Find the lines of data that contain the string "were", then list them.

Supplied material:
******************************

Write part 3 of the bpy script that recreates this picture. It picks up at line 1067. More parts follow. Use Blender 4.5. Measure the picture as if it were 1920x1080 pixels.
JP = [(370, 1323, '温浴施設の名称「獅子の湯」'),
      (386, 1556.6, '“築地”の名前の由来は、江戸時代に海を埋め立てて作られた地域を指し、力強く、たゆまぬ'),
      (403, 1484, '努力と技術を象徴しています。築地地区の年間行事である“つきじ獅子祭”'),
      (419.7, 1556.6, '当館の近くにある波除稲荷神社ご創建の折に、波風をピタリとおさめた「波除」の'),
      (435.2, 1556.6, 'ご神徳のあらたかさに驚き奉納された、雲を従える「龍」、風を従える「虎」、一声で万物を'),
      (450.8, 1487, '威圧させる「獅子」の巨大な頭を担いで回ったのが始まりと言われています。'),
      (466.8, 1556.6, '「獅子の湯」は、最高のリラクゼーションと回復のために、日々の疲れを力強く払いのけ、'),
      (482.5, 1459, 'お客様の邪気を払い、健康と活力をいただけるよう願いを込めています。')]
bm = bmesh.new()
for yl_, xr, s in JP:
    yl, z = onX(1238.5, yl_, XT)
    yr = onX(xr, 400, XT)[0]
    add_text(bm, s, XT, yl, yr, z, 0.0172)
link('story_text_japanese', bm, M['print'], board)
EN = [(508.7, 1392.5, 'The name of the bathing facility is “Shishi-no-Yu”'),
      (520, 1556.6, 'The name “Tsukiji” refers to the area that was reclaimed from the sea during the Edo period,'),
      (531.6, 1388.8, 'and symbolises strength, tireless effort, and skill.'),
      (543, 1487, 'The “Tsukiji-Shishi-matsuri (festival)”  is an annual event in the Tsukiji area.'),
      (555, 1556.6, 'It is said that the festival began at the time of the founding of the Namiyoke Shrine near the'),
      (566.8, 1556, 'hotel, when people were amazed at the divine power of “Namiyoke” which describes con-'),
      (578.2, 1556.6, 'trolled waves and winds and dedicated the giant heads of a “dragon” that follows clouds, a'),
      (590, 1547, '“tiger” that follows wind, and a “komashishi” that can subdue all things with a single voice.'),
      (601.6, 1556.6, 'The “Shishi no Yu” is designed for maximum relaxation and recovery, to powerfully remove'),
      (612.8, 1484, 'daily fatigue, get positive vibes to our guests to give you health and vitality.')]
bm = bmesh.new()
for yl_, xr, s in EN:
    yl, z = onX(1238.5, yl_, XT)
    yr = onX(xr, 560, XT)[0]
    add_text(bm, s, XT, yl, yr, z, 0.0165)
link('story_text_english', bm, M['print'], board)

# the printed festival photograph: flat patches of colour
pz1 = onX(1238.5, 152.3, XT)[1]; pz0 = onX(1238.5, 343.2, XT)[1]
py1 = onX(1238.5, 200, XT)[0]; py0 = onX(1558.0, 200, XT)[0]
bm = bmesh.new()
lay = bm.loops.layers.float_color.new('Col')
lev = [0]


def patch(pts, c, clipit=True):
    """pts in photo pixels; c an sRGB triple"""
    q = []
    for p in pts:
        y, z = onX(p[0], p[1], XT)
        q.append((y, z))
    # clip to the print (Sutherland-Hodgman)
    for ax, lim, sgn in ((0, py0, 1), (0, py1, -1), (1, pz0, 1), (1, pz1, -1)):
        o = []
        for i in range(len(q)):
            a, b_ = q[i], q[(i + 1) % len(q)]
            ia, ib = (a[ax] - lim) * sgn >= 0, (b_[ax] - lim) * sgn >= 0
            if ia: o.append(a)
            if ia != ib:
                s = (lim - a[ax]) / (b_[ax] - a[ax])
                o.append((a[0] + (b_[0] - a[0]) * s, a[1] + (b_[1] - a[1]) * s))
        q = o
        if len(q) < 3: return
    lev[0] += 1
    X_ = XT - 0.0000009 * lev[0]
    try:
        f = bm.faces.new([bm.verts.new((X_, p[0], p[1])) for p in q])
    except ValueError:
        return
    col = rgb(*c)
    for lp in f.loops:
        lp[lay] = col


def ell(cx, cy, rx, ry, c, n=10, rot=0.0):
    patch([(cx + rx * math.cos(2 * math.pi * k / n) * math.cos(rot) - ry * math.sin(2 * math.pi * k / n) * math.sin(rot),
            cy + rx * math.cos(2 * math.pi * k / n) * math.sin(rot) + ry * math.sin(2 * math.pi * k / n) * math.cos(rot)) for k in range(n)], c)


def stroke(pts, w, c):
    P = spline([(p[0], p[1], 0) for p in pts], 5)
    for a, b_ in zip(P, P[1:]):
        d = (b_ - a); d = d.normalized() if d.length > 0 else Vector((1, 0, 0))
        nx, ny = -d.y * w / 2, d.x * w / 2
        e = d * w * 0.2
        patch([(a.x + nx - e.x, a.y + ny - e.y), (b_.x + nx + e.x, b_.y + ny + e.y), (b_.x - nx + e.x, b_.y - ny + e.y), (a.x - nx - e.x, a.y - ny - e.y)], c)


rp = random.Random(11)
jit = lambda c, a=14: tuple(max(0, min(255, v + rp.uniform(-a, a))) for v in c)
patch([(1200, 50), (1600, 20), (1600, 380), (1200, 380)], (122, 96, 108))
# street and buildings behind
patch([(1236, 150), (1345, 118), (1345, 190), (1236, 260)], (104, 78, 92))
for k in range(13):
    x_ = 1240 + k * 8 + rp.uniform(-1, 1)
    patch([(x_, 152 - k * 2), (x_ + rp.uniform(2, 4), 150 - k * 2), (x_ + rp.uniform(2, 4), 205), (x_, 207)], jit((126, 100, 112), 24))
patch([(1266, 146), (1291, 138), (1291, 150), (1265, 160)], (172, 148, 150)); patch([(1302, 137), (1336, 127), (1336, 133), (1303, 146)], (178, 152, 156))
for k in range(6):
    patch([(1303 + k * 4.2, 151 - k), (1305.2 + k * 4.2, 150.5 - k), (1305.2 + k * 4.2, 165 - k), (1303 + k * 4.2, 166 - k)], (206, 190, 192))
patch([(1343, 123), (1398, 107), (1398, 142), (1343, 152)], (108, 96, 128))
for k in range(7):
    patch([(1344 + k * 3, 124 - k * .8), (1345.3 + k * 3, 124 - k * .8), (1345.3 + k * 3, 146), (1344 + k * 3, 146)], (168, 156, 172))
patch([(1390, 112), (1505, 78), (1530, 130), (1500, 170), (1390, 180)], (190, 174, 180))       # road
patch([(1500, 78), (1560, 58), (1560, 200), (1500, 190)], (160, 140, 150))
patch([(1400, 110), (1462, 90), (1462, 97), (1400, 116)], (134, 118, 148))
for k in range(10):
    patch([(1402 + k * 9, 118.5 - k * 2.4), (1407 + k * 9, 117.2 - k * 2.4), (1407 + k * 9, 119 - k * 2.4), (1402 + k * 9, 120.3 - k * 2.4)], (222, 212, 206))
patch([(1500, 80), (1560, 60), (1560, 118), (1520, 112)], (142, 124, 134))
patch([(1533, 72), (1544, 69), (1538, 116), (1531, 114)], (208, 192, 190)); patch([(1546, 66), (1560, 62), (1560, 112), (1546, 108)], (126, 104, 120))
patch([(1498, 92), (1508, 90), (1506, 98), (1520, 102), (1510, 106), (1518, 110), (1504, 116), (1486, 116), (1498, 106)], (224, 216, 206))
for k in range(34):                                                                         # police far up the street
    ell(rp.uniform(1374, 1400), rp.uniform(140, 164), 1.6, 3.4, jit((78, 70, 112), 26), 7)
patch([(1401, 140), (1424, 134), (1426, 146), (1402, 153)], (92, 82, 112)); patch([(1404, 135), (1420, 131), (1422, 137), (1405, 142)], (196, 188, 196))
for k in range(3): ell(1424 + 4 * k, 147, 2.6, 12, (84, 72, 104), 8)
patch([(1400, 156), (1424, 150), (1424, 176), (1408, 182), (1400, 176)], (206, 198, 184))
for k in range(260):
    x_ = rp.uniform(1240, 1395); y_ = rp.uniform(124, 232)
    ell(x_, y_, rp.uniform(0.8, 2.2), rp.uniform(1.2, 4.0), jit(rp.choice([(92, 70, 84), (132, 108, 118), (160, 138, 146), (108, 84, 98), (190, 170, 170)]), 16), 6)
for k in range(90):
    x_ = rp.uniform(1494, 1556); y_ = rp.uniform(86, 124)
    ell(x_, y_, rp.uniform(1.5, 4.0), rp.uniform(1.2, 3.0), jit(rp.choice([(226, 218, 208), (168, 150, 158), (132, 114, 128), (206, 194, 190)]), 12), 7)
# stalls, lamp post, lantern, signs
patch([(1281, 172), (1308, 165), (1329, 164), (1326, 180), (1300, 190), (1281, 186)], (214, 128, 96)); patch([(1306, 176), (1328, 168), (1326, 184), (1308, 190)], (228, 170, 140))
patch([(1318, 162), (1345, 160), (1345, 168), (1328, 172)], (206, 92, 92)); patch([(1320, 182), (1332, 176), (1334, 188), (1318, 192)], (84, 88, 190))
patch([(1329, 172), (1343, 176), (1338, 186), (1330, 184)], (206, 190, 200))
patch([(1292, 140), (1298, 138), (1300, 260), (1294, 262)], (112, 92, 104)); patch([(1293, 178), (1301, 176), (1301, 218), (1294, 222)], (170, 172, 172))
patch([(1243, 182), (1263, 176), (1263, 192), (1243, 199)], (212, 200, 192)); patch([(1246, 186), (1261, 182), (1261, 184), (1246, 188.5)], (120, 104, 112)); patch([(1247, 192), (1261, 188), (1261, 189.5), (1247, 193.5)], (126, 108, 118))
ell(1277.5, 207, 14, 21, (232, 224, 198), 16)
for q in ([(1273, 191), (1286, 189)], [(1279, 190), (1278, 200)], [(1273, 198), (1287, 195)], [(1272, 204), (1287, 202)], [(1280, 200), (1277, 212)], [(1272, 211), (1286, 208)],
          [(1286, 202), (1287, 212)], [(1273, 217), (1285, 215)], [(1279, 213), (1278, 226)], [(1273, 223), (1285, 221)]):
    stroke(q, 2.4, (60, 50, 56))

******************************

Result for this task:
Write part 3 of the bpy script that recreates this picture. It picks up at line 1067. More parts follow. Use Blender 4.5. Measure the picture as if it were 1920x1080 pixels.
      (566.8, 1556, 'hotel, when people were amazed at the divine power of “Namiyoke” which describes con-'),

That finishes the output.